La reciente muerte del gran escritor Carlos Fuentes, trae de nuevo a la actualidad su afición a la fiesta de los toros y el recuerdo de su Pregón Taurino de Sevilla, pronunciado en el ya lejano año 2003, a invitación de la Real Maestranza de Caballería de Sevilla.
Premio Cervantes en 1987 y Príncipe de Asturias en 1994, entre otros muchos galardones, Carlos Fuentes había nacido el 11 de noviembre de 1928 en Ciudad de México (México) y comenzó sus estudios de Derecho, que no llegó a terminar por su interés hacia la literatura, en el Instituto des Hautes Etudes Internationales en Ginebra. Tras una importante actividad como diplomático, literariamente se dio a conocer a través de su obra “Terra nostra”, detrás de la vino una destacada producción, que le situó a la cabeza de los grandes escritores de la literatura del siglo XX, tanto en el campo del ensayo como en la novela.

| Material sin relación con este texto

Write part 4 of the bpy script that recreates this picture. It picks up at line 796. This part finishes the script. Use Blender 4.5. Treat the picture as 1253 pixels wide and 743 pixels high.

Su afición por la Fiesta se plasmó en el Pregón Taurino de Sevilla en 2003, uno de los más elaborados y ricos de los que se han pronunciado. Ahí dejó escritos sus recuerdos, desde sus inicios como aficionado hasta su posterior relación con el planeta de los toros.
Recordó entonces el escritor: “Yo fui un niño sin Fiesta. Creciendo en Santiago de Chile, Buenos Aires y la capital norteamericana, Washington, todas ellas ciudades sin corridas de toros, hube de esperar a mi regreso a México, para ver mi primer espectáculo taurino (…) Mi suerte no pudo ser mayor. Una tarde del año de 1945, me estrené como taurómaco principiante, villamelón certificado y al instante entusiasta aficionado, viendo torear en la plaza El Toreo a Manuel Rodríguez Manolete.
Mas si alguno de mis sentidos artísticos aún dormitaba, esa tarde asoleada en la ciudad de México despertó en mí un tropel de emociones estéticas que iban del asombro a la admiración, a la duda misma que semejante entusiasmo me procuraba, al irresistible clamor de la multitud que con un solo, enorme alarido, tan vasto como el océano mismo que separa y une a España y México, coronó la faena.
Viendo lidiar a Manolete en México, aquel lejano domingo de hace ya más de medio siglo, me di cuenta de la más profunda relación del alma hispánica y el alma mexicana. Mexicanos y españoles tenemos el privilegio, pero también la carga, de entender que la muerte es vida. O sea: todo es vida, incluyendo a la muerte, que es parte esencial de la vida”.
Y en otro pasaje afirmaba: “La fiesta brava es un acto hermanado de saber y de fe. La sociedad separa el conocimiento y la creencia. El rito taurino los reúne: en la fiesta, se sabe porque se cree y se cree porque se sabe. La tauromaquia no se engaña ni nos engaña”.
A caballo entre la contemplación del toro y el arte del torear, Carlos Fuentes reflexionaba en su Pregón que el toreo es, es la afirmación del encuentro de las paradojas naturales y humanas. Y en esta línea, para el escritor la máxima paradoja taurina es el toro, al que considera “el único realmente inmortal en el acto de la Corrida”.
Refiriéndose a la corrida, tras definir las Plazas como el espacio público donde se congrega el pueblo en toda su esfera y en todas sus caras, Fuentes sostiene que el torero que “se desprende del pueblo” para que “con su traje de oro” eleva “al nivel de la aristocracia”. Este es un principio vigente y riguroso que en la opinión de Fuentes condensa todo el Toreo.
Más adelante, cuando va sugerir algunas conclusiones, Fuentes se refiere a la relación naturaleza-ser humano y dentro de la misma, la que ambos comparten la vida y la muerte: “El torero puede matar esto es cierto, es un hecho, porque el mismo puede morir.”